***** Supplied material

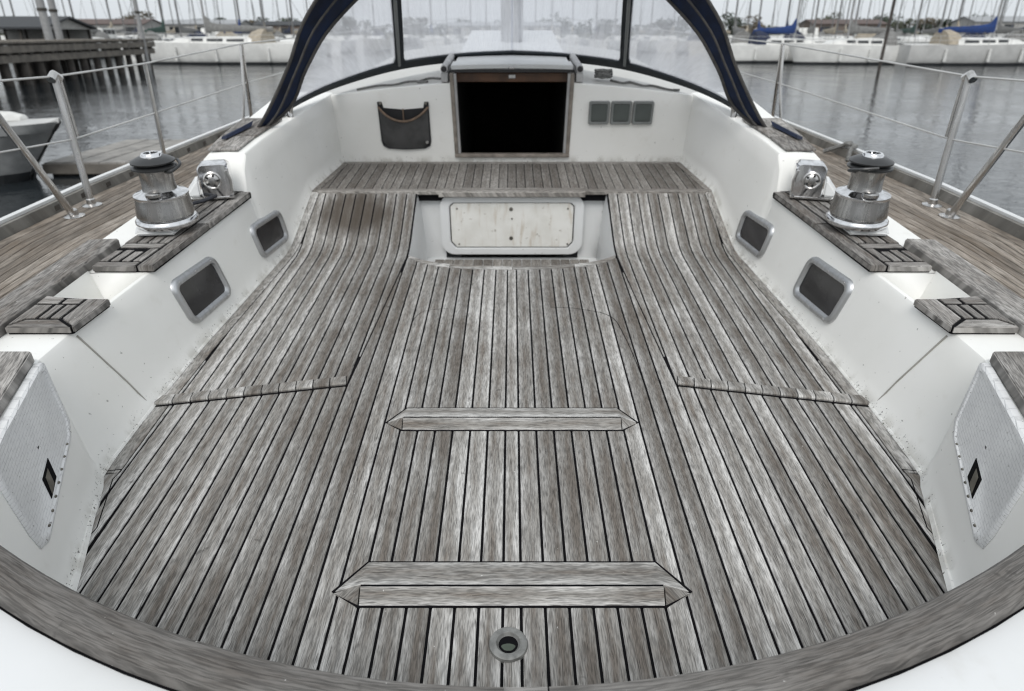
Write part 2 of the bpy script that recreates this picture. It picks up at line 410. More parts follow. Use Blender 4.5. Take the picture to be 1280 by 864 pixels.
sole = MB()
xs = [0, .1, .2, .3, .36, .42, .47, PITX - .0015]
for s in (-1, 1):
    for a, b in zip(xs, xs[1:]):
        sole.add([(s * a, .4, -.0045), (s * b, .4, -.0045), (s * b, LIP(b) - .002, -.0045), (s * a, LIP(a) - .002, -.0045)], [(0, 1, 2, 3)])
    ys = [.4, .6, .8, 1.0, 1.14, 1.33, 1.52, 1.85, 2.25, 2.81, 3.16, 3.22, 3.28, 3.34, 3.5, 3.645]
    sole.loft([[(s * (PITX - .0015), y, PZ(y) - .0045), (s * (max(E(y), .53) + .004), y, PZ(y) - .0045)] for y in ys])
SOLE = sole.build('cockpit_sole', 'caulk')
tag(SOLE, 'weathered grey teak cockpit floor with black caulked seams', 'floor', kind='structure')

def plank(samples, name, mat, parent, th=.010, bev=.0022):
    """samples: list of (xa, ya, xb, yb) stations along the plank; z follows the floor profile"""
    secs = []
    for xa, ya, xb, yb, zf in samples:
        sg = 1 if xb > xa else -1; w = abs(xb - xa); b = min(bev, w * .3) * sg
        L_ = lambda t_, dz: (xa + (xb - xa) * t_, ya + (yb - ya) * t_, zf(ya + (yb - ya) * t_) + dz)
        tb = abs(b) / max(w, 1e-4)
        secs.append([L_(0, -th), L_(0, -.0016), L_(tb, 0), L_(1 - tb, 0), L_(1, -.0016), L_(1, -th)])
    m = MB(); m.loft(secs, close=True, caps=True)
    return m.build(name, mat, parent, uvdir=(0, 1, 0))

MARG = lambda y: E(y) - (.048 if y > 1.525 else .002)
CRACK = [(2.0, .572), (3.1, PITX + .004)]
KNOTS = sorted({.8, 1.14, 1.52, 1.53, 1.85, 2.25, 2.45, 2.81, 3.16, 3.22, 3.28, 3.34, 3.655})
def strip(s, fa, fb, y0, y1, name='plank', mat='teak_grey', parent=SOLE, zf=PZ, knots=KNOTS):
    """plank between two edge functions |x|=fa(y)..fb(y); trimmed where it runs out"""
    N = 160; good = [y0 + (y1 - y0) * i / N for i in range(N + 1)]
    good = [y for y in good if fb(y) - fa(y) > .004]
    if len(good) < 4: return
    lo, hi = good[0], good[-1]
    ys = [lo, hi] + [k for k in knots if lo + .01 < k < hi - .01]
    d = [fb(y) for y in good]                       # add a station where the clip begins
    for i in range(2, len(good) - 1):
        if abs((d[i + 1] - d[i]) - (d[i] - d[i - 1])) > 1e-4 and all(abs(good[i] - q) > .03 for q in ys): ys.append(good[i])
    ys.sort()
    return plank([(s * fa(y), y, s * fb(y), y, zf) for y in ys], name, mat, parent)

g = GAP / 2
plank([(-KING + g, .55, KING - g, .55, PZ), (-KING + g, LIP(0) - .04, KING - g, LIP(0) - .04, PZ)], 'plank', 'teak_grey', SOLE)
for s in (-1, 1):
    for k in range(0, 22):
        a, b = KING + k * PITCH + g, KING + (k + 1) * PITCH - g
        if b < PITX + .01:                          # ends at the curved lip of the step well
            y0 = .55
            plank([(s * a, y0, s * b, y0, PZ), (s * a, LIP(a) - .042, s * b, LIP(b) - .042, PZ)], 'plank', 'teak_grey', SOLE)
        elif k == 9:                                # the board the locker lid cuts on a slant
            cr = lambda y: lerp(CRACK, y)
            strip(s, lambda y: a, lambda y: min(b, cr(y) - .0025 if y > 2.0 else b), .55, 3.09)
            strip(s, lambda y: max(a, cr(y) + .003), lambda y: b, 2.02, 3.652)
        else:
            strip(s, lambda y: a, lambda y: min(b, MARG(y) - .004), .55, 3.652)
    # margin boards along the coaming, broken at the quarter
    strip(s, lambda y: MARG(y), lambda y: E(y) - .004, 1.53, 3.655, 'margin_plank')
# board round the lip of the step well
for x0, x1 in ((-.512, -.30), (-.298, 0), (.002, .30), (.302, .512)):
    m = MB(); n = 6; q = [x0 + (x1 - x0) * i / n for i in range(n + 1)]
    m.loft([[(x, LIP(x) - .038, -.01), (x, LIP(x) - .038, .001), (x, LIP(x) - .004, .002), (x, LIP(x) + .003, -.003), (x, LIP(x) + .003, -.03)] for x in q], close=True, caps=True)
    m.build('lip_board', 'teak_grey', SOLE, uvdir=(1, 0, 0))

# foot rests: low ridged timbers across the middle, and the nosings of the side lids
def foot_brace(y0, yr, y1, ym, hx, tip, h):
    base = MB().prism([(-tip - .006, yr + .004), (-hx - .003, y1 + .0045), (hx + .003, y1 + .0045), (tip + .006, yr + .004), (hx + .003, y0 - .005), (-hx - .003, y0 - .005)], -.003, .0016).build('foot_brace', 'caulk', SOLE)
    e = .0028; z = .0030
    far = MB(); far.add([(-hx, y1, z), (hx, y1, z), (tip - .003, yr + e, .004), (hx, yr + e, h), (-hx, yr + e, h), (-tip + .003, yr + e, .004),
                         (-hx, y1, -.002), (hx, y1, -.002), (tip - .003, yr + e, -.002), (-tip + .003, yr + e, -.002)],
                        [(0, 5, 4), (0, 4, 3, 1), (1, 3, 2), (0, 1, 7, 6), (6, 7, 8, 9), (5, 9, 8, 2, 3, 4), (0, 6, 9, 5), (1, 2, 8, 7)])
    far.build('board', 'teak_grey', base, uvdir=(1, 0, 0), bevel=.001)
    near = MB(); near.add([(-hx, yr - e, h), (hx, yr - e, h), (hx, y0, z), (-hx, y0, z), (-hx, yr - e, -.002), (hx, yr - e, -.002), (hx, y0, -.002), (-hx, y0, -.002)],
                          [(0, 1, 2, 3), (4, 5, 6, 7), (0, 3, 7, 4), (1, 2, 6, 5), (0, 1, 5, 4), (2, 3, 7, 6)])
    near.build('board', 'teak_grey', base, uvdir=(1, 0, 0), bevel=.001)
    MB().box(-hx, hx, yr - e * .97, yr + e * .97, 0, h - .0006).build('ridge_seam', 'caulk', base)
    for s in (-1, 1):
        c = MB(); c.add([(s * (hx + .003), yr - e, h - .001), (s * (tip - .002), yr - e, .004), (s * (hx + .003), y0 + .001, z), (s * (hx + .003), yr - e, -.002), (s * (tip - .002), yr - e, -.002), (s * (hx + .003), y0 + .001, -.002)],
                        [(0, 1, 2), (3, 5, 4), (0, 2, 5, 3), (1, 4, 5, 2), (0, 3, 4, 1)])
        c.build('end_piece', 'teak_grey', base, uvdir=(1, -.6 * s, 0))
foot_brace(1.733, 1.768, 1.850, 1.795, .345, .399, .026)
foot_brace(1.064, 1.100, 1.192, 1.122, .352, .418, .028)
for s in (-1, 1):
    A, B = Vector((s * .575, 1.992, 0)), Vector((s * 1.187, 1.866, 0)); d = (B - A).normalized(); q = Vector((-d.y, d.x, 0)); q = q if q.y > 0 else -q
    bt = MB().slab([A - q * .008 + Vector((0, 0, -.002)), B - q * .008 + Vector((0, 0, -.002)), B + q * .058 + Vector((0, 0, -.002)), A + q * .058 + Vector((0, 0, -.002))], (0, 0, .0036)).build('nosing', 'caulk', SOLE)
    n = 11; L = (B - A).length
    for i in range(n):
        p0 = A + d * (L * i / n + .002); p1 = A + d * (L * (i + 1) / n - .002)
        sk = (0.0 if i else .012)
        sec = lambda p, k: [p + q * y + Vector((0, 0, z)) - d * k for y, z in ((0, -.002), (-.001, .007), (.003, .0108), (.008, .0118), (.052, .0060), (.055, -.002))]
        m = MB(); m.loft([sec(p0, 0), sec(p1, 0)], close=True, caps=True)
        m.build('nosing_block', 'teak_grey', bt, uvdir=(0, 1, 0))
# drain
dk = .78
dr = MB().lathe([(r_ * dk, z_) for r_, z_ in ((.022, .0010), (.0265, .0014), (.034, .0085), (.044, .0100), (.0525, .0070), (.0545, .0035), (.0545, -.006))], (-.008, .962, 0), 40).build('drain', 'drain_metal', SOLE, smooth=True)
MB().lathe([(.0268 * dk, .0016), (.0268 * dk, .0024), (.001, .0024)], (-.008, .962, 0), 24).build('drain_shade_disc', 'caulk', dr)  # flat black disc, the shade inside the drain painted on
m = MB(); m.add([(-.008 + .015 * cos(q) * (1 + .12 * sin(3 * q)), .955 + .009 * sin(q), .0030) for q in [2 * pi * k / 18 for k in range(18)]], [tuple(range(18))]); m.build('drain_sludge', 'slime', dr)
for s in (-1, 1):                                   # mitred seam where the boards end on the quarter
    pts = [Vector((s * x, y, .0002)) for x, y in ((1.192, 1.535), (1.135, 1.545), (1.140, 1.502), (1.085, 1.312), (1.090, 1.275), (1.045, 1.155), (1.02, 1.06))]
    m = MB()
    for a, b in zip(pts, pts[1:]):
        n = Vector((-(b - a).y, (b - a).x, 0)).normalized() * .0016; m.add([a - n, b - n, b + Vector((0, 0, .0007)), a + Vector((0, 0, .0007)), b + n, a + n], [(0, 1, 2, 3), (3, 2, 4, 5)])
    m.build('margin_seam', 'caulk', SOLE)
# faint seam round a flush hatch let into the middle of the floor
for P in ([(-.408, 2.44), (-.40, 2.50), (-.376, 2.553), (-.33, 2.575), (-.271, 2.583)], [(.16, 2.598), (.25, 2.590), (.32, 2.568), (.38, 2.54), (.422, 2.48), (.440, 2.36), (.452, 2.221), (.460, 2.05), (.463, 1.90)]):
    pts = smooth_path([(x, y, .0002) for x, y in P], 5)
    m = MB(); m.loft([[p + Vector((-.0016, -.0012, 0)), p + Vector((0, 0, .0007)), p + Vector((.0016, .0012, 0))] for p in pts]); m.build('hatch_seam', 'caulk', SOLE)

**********

### What is asked
Pictures stay out. Repeat only the lines from the beginning of the data through the line that has "tag(SOLE, 'weathered grey".

### Task answer
Write part 2 of the bpy script that recreates this picture. It picks up at line 410. More parts follow. Use Blender 4.5. Take the picture to be 1280 by 864 pixels.
sole = MB()
xs = [0, .1, .2, .3, .36, .42, .47, PITX - .0015]
for s in (-1, 1):
    for a, b in zip(xs, xs[1:]):
        sole.add([(s * a, .4, -.0045), (s * b, .4, -.0045), (s * b, LIP(b) - .002, -.0045), (s * a, LIP(a) - .002, -.0045)], [(0, 1, 2, 3)])
    ys = [.4, .6, .8, 1.0, 1.14, 1.33, 1.52, 1.85, 2.25, 2.81, 3.16, 3.22, 3.28, 3.34, 3.5, 3.645]
    sole.loft([[(s * (PITX - .0015), y, PZ(y) - .0045), (s * (max(E(y), .53) + .004), y, PZ(y) - .0045)] for y in ys])
SOLE = sole.build('cockpit_sole', 'caulk')
tag(SOLE, 'weathered grey teak cockpit floor with black caulked seams', 'floor', kind='structure')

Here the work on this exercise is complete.